“Szukam gry planszowej, która wystarcza na dłużej.”
Zapytanie, które przewija się przez planszówkowe grupy, nawet jeśli tkwimy w erze kultu nowości, hype goni hype’a, a próg wejścia w reguły nowej gry to prawdziwy straszak. Niejeden gracz woli zostać z jednym tytułem na dłużej: nie na 2-3 partie, ale na kilkanaście, kilkadziesiąt rozgrywek. Poznać tytuł, odkryć jego głębię, delektować się niuansami i dać się zaskakiwać nieznanymi dotąd opcjami.
Jesteś takim graczem?
Poleciłbym Ci dwa tytuły, które zaprojektowane są specjalnie z myślą o długodystansowym graniu: Robinson Crusoe i Voidfall. Bezludna wyspa i jej przygodowe okolice oraz kosmiczne science fiction w strategicznej odsłonie. Obie silnie zakorzenione w gatunku gier euro.
Inwestycja na lata
W pudełku podstawowym czeka siedem scenariuszy: różnorodnych, i wypchanych zmiennymi rotującymi z partii na partię. Do tego rozszerzenia: Księga Przygód (52 scenariusze i ich warianty!) i lub Opowieści Niesamowite (regrywalna kampania!). A Voidfall? Jest tam 20 scenariuszy z 52 możliwościami przygotowania mapy. I znowu: każdy do wielokrotnego (naprawdę wielokrotnego!) ogrywania.
Ścieżka mistrza
Obie gry nie wybaczają błędów. Wymagają od gracza długoterminowego planowania strategii. Premiują analizę poprzednich partii i wyciąganie wniosków przed kolejną. Stawiają wyzwania.
Tryb solo
Obie świetnie obsługują tryb jednoosobowy. W Voidfallu to jeden z trzech sposobów rozgrywki. W Robinsonie po prostu przejmujesz pełną kontrolę nad grą.
Dla klimaciarzy
Choć tematyka gier jest zupełnie inna (kosmiczna ekspansja vs. survival na wyspie), obie mają konkretnie zarysowany klimat i angażującą narrację. Obie słyną też z głębokiego sprzęgnięcia eurogrowej mechaniki z wciągającą tematyką. Robinson odwołuje się do klasycznych, przygodowych motywów z książek i filmów: od literackiego pierwowzoru, przez King Konga czy Indianę Jonesa, aż po horrorowe klimaty. Voidfall z kolei idzie w rozbudowaną, bogatą space operę z frakcjami i niebezpieczeństwem spoza wymiarów. To więcej niż partia w grę – to światy do odkrycia!
Próg wejścia
Nie ma co się łudzić: oba tytuły wymagają inwestycji czasowej, by poznać ich reguły. Oba mają ku temu dużo pomocy: tutoriale na youtube, przykładowe rozgrywki, aplikacje (Robinson)… Ciągle to jednak solidny wieczór poświęcony na rozpracowanie zasad. Wieczór, który spłaci się bez reszty w każdej kolejnej partii.
Smak zwycięstwa
Mocno wynagradzająca rozgrywka? Oj tak! W obie gry wygrać jest trudno, i w obu czujesz ogromną satysfakcję, gdy to się uda. Łatwiej jest spisać tysiąc sposobów na śmierć na wyspie Robinsona niż dziesięć partii, w które zwyciężyliśmy!

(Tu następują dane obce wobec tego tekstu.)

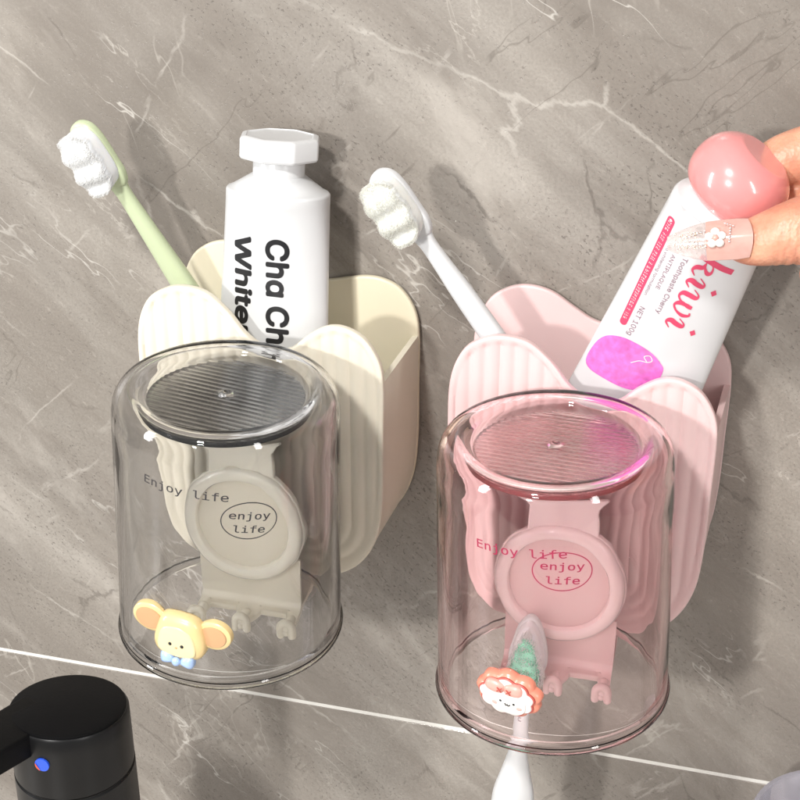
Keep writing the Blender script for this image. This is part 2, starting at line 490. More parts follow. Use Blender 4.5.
# ------------------------------------------------------------------ holder
# outline (x, z) in mm seen from the front: two rounded lobes on top, the left one taller
OUT_CTRL = [(-48.3, 40), (-48.5, 70), (-48, 92), (-43.5, 104.5), (-36, 110), (-28.5, 111.6), (-20, 110), (-12, 103.5), (-5, 95), (3, 90.5),
            (11, 91.5), (18, 97.5), (25, 101.8), (32, 102.3), (39.5, 98.5), (44.8, 90), (46.3, 80), (46.3, 60), (46.2, 38), (44.6, 20), (39.5, 7), (31, -1.3), (20, -4.6),
            (0, -5), (-20, -4.6), (-32, -1.3), (-41, 7), (-46.5, 20)]
OUT_CTRL_BACK = [(-49, 40), (-49.2, 70), (-48.5, 92), (-44, 104.5), (-37, 110.5), (-29, 112.6), (-20, 111), (-11, 105.5), (-4, 101.5), (4, 99.8),
                 (12, 100.8), (20, 102.6), (27, 104), (34, 103.5), (41, 100), (46.5, 92), (48.3, 81), (48.3, 60), (48.2, 38), (46.5, 20), (41, 6), (32, -2), (21, -5.4),
                 (0, -5.8), (-20, -5.4), (-33, -2), (-42, 6), (-47.5, 20)]
outline = ccw(catmull(OUT_CTRL[::-1], 7, True))
outline_b = ccw(catmull(OUT_CTRL_BACK[::-1], 7, True))

def seg_dist(P, poly):
    A = poly; B = np.roll(poly, -1, 0); d = np.full(len(P), 1e9)
    for a, b in zip(A, B):
        ab = b - a; t = np.clip(((P - a) @ ab) / (ab @ ab), 0, 1)
        d = np.minimum(d, np.linalg.norm(P - (a + t[:, None] * ab), axis=1))
    return d
def inside(P, poly):
    x, z = P[:, 0], P[:, 1]; r = np.zeros(len(P), bool); j = len(poly) - 1
    for i in range(len(poly)):
        xi, zi = poly[i]; xj, zj = poly[j]
        c = ((zi > z) != (zj > z)) & (x < (xj - xi) * (z - zi) / (zj - zi + 1e-12) + xi)
        r ^= c; j = i
    return r

def fluted_face(poly, y):
    """front sheet with flutes that run down and turn round the lower corners"""
    rim = inset(poly, .8); step = .62
    xs = np.arange(-49, 47, step); zs = np.arange(-5.5, 112.5, .95)
    G = np.array([(x, z) for z in zs for x in xs]); G = G[inside(G, rim)]
    dd = seg_dist(G, rim); G = G[dd > .35]
    allp = np.vstack([rim, G])
    n = len(rim)
    vs, es, fs, _, _, _ = geometry.delaunay_2d_cdt([Vector(p) for p in allp], [(i, (i + 1) % n) for i in range(n)], [], 1, 1e-6)
    V = np.array([tuple(v) for v in vs])
    dist = seg_dist(V, poly)
    # distance to the U (sides and bottom) of the outline
    cx, hw, r = -1.1, 47.2, 25.0
    zb = -5.0
    qx = np.abs(V[:, 0] - cx) - (hw - r); qz = (zb + r) - V[:, 1]
    du = np.where((qx > 0) & (qz > 0), r - np.hypot(qx, qz), np.minimum(hw - np.abs(V[:, 0] - cx), np.where(qz > 0, V[:, 1] - zb, 1e3)))
    s = np.clip((dist - 1.9) / .9, 0, 1); s = s * s * (3 - 2 * s)
    h = s * (1.05 - .85 * np.abs(np.sin(PI * (du - 2.0) / 5.3)) ** .8)
    bm = bmesh.new(); bv = [bm.verts.new((v[0], y + hh, v[1])) for v, hh in zip(V, h)]
    for f in fs:
        try: bm.faces.new([bv[i] for i in f])
        except ValueError: pass
    for f in bm.faces:
        f.normal_update()
    up = sum(f.normal.y for f in bm.faces)
    if up > 0: bmesh.ops.reverse_faces(bm, faces=bm.faces)
    return bm

def wall_u(outA, outB, yA, yB, ztop, th):
    """the side-and-bottom wall of the pocket: follows the outline below ztop, from y=yB (back) to y=yA (front)"""
    def below(poly):
        P = [tuple(p) for p in poly]
        n = len(P); st = next(i for i in range(n) if P[i][1] >= ztop and P[(i + 1) % n][1] < ztop)
        seq = []
        i = (st + 1) % n
        while P[i][1] < ztop: seq.append(P[i]); i = (i + 1) % n
        seq = [(seq[0][0], ztop)] + seq + [(seq[-1][0], ztop)]
        return np.array(seq)
    A = below(outA); B = below(outB)
    def resample(S, n=120):
        d = np.r_[0, np.cumsum(np.linalg.norm(np.diff(S, axis=0), axis=1))]; t = np.linspace(0, d[-1], n)
        return np.stack([np.interp(t, d, S[:, 0]), np.interp(t, d, S[:, 1])], 1)
    A, B = resample(A), resample(B)
    def off(S, d):
        T = np.gradient(S, axis=0); T /= np.linalg.norm(T, axis=1)[:, None]
        nr = np.stack([-T[:, 1], T[:, 0]], 1)
        c = S.mean(0)
        if np.sum((S + nr - c) ** 2) > np.sum((S - c) ** 2): nr = -nr
        return S + nr * d
    A, B = off(A, .35), off(B, .35)
    Ai, Bi = off(A, th), off(B, th)
    bm = bmesh.new()
    mk = lambda S, y: [bm.verts.new((x, y, z)) for x, z in S]
    r = [mk(A, yA), mk(B, yB), mk(Bi, yB), mk(Ai, yA)]
    n = len(A)
    for a, b in ((0, 1), (1, 2), (2, 3), (3, 0)):
        for k in range(n - 1): bm.faces.new((r[a][k], r[a][k + 1], r[b][k + 1], r[b][k]))
    for k in (0, n - 1): bm.faces.new([r[q][k] for q in range(4)])
    bmesh.ops.recalc_face_normals(bm, faces=bm.faces)
    bevel = [e for e in bm.edges if len(e.link_faces) == 2 and all(abs(v.co.z - ztop) < .01 for v in e.verts)]
    bmesh.ops.bevel(bm, geom=bevel, offset=.5, segments=2, affect='EDGES')
    return bm

YF = -48.6
def bracket_outline(cx=-2.2, cz=27.5, r=24.4):
    pts = []
    # plate seen from the front: round disc, a flared neck on top, a straight skirt below
    for a in np.linspace(R(-52), R(58), 26): pts.append((cx + r * math.cos(a), cz + r * math.sin(a)))
    pts += [(cx + 12.8, 53.5), (cx + 12.6, 56.5), (cx + 14.2, 59.5), (cx + 15.8, 61.5), (cx + 15.2, 62.4), (cx, 62.6), (cx - 15.2, 62.4), (cx - 15.8, 61.5), (cx - 14.2, 59.5), (cx - 12.6, 56.5), (cx - 12.8, 53.5)]
    for a in np.linspace(R(122), R(232), 26): pts.append((cx + r * math.cos(a), cz + r * math.sin(a)))
    return pts
def arc_tube(cx, cy, cz, r, w, leg, tilt):
    """a small thick inverted U, the end of a hook"""
    pts = [(cx - r, cy, cz - leg)] + [(cx - r * math.cos(a), cy, cz + r * math.sin(a)) for a in np.linspace(0, PI, 11)] + [(cx + r, cy, cz - leg)]
    return tube(pts, w, 12, up=(0, 1, 0))

def holder(name, label, cat, loc, mats, rot, gl=None):
    t = thing(name, label, cat, loc, rot, 'wall holders with a toothbrush pocket and a hanging cup')
    main, inner = mats
    obj('back_plate', slab(outline_b, -4.0, -1.2, .9), inner, t)
    obj('side_wall', wall_u(outline, outline_b, -45.0, -3.8, 81.5, 2.2), main, t)
    body = slab(outline, YF, YF + 3.2, .8, 5, front=False)
    fr = fluted_face(outline, YF)
    fp = join(body, fr); bmesh.ops.remove_doubles(fp, verts=fp.verts, dist=.02)
    obj('front_plate', fp, main, t, angle=55)
    # cup bracket, standing inside the cup
    cx, cz = -2.2, 27.5
    br = obj('cup_bracket', slab(bracket_outline(), -68.0, -65.2, .7), gl, t)
    ring = [(18.2, .9), (18.3, -1.0), (18.8, -2.0), (19.8, -2.4), (22.2, -2.1), (23.4, -1.3), (23.9, -.3), (23.9, 1.0)]
    rb = lathe(ring, 96); xf(rb, Matrix.Translation((cx, -68.2, cz)) @ Matrix(((1, 0, 0, 0), (0, 0, 1, 0), (0, -1, 0, 0), (0, 0, 0, 1))))
    obj('ring', rb, gl, br)
    disc = lathe([(0, 0), (10, 0), (17.6, .05), (18.5, .3)], 96); xf(disc, Matrix.Translation((cx, -68.35, cz)) @ Matrix(((1, 0, 0, 0), (0, 0, 1, 0), (0, 1, 0, 0), (0, 0, 0, 1))))
    bmesh.ops.reverse_faces(disc, faces=[f for f in disc.faces if f.normal.y > 0] if False else [])
    obj('round_pad', disc, main, br)
    # hook plate: straight skirt, a shelf under the rim, three prongs
    x0, x1 = -21.5, 19.5
    prof = [(-66.8, 12), (-66.8, -3), (-67.3, -5.6), (-69, -7.3), (-73, -8.3), (-75.5, -8.6)]   # front skin
    lower = [(-75.5, -10.6), (-73, -10.4), (-69, -9.6), (-64, -9.2), (-56, -8.6), (-47.0, -7.6), (-46.0, -5), (-47.5, -4.2), (-56, -6.4), (-63, -7.0), (-64.7, -5.5), (-64.7, 12)]
    sec = [(y, z) for y, z in prof + lower]
    S = catmull([(y, z) for y, z in sec], 3, True)
    def prof_at(x, k=1.0):
        return [(x, -66 + (p[0] + 66) * k if p[0] < -69 else p[0], p[1]) for p in S]
    secs = []
    xs = np.linspace(x0, x1, 49)
    for x in xs:
        u = (x - x0) / (x1 - x0)
        pr = max(0, math.cos(u * 4 * PI)) ** .8         # three prongs: both ends and the middle
        secs.append(prof_at(x, .45 + .85 * pr))
    obj('hook_plate', loft(secs), main, t)
    for hx in (-19.0, -1.0, 17.0):
        stem = tube([(hx, -73, -9.2), (hx, -76, -10.4), (hx - .2, -78.5, -10.2)], [2.3, 2.1, 1.9], 14, up=(1, 0, 0))
        hk = join(stem, arc_tube(hx, -79.2, -8.2, 2.3, 1.55, 3.2, 0), ball((hx, -78.9, -8.0), (2.4, 1.3, 2.3)))
        obj('hook', hk, main, t)
    return t
H1 = holder('toothbrush_holder', 'cream wall holder with fluted front, holding the green toothbrush and the smoky cup', 'toothbrush holder', (0, 0, 0), (M['cream'], M['creamin']), (0, 0, 0), M['creamgloss'])
H2 = holder('toothbrush_holder', 'pink wall holder with fluted front, behind the clear rosy cup', 'toothbrush holder', (118.7, 0, -5.5), (M['pink'], M['pink']), (0, 0, 0), M['pinkgloss'])

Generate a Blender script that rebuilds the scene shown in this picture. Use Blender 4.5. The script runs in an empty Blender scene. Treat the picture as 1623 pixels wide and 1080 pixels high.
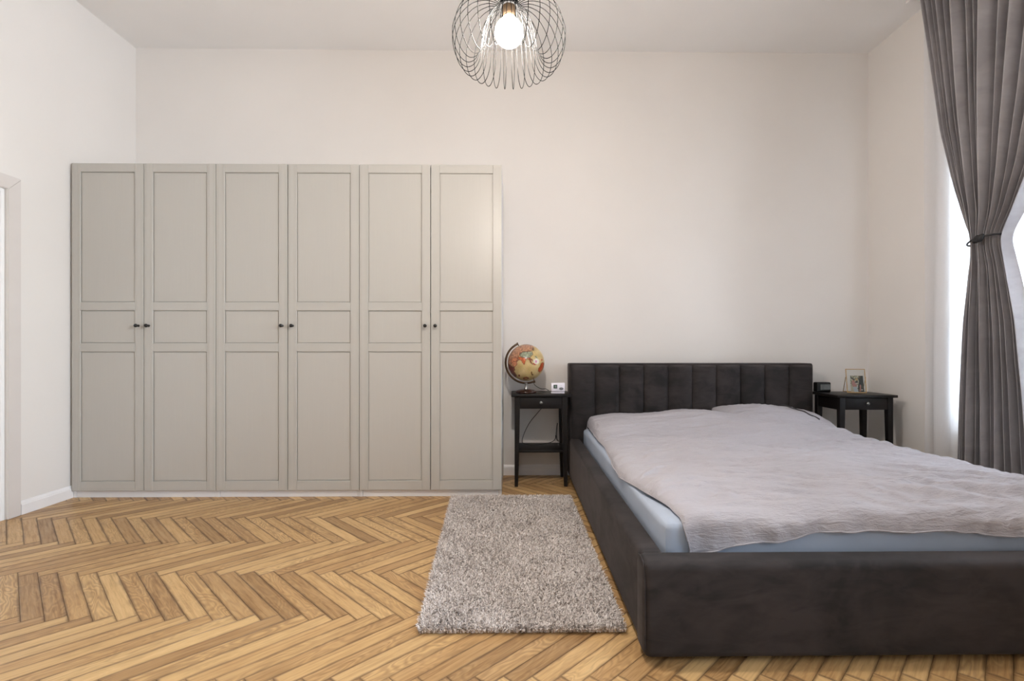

Robinson Crusoe. Voidfall. Gry, które trafiają na półkę po to, by służyć w dziesiątkach, jeśli nie setkach partii. Partii, na które naprawdę się czeka. Nieprzypadkowo ekipa Games Fanatic pisze: “Rozgrywka w Voidfall to wydarzenie, na które się umawiasz i przygotowujesz, a nie gra na beztroski, spontaniczny wybór na wieczór”.